Good photo showing the effects of this flood. Lucily , there were few deaths, and most people seem to have escaped unscathed. It is interesting to imagine life back in eastern central Maine in those days.....so very different than today's world.

Wayne great story about Maine's logging days when the Penobscot River was depended upon to get the harvest down out of the woods and to the markets. It must have been quite a site to behold expecially the force of the rains and waters taking it's toll on the landscape and buildings in it's path....to be able to cause such destruction and devastation just re-enforces the power of nature expecially when looking at how it affected the railroad beds and caused train derailments....a tragedy of nature but certainly greater was the loss of life at the time of this great flood....thanks for the history lesson....

September...that is not the month the winter snow is even melting! Seems to me that the logs were secured by means of in-ground posts or logs that held-back the piled logs on shore. As the heavy rains continued, the ground became so wet and soggy, it compromised the pile-driven logs, and the sheer weight of the logs behind rolled over the retainers and down the embankment into the Penobscot.

What was surprising is that no reports (or at least in the above article) were made of damaged ships then in the harbor on both sides of the Penobscot. Ships traveling down or upriver could have been severly damaged as some logs, heavy with water, would float just under the water surface and not be spotted by observers on the bows; and then, how fast do you turn a masted ship under sail? You cannot do it on a dime.

In Asian and other countries and areas of the world where torrential downpours or continuous rains are a way of life for a month or so, when Bangor gets "it", it makes news. Especially when the infrastructure of the roadways, rail lines, harborside facilities, and so forth are in such fragile locations, steady rains can easily create mudslides and washouts.
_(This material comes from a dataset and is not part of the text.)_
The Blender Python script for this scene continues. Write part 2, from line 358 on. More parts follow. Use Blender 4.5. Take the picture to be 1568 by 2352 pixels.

We see photos of old, at this time, with people floating around the "squares" in Bangor in small dory's. Banks even shared in everyone's woes when a lot of their sensitive documents stored in their basements were waterlogged. Must have been something to see when they did the drying-out process. I can imagine. Especially when documents then were done with pen and Indian ink...and had little or no computer backup hard drives and other systems of recovery.